La reforma judicial que está en marcha se ha querido mostrar como un intento para modificar el actual estado de cosas y romper el dilema apuntado. Desde luego que ello no es así. La reforma judicial no fue pensada ni realizada para aumentar las capacidades técnicas de los juzgadores. Su propósito ha sido lograr la lealtad del aparato judicial al movimiento político proponente mediante la justificación electoral de los nombramientos.
Desde el establecimiento de los perfiles, la disminución de los requisitos profesionales y la anulación de los requerimientos de experiencia quedó evidenciado que López Obrador y sus legisladores buscaron privilegiar las adhesiones personales o partidistas por sobre las capacidades jurisdiccionales. Al conocimiento del derecho se le asignó una relevancia menor que a las pertenencias probadas o a las lealtades demostradas.

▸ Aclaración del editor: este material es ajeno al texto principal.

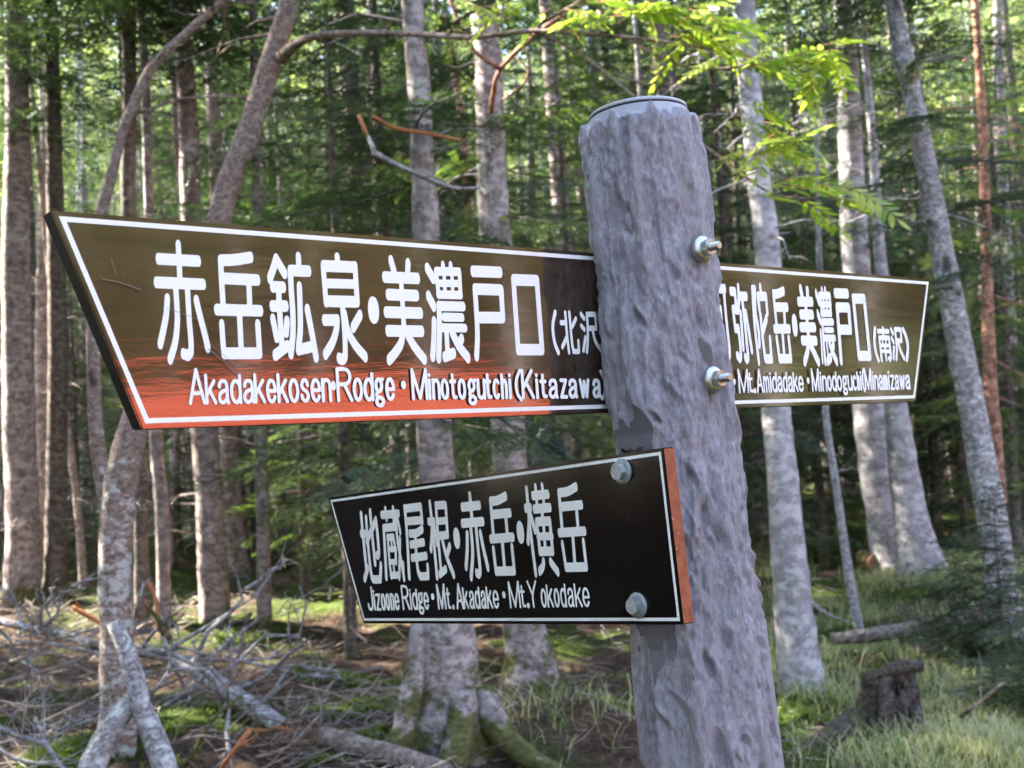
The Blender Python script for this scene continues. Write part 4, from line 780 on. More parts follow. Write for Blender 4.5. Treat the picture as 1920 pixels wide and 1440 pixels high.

Conforme a los motivos y objetivos buscados, el proceso electoral generará juzgadores con pocas competencias profesionales. Esta disminución se manifestará en las condiciones de acceso a la justicia, la duración de los procesos, la calidad de las sentencias o la falta de resolución de los conflictos humanos subyacentes a los formalizados litigios judiciales.
Además de los problemas jurídicos, la disminución de la capacidad técnica de los juzgadores dificultará la persecución de los delitos en general y, en particular, de los cometidos por quienes como delincuencia organizada atentan contra la existencia de los gobiernos federal y locales. Para procesar y sancionar legítimamente a los delincuentes es necesario cumplir con un conjunto de requerimientos que implican conocer el derecho. Los derechos humanos, los medios de prueba, los razonamientos judiciales y otros supuestos tanto procesales como sustantivos semejantes, son necesarios para lograr condenas penales, extinciones de dominio, extradiciones y otros medios legales de combate a esas delincuencias.
Cuando el presidente López Obrador decidió imponer su reforma judicial y sus subordinados aceptarla e impulsarla como lo han hecho, dejaron de considerar la realidad en la que están inmersos. Creyeron que con su reforma terminarán controlando a los incómodos juzgadores y sus formalidades judiciales. Imaginaron que los nuevos juzgadores les pertenecerán y no los perseguirán. Supusieron que su poder político se vería reforzado y podrían controlar a la nación entera, delincuentes incluidos. Lo que nunca vieron es que su reforma producirá jueces incapaces para perseguir jurídicamente a los delincuentes que amenazan su poder y su presencia. Su soberbia política los llevó a profundizar el dilema en el que ya se encontraban.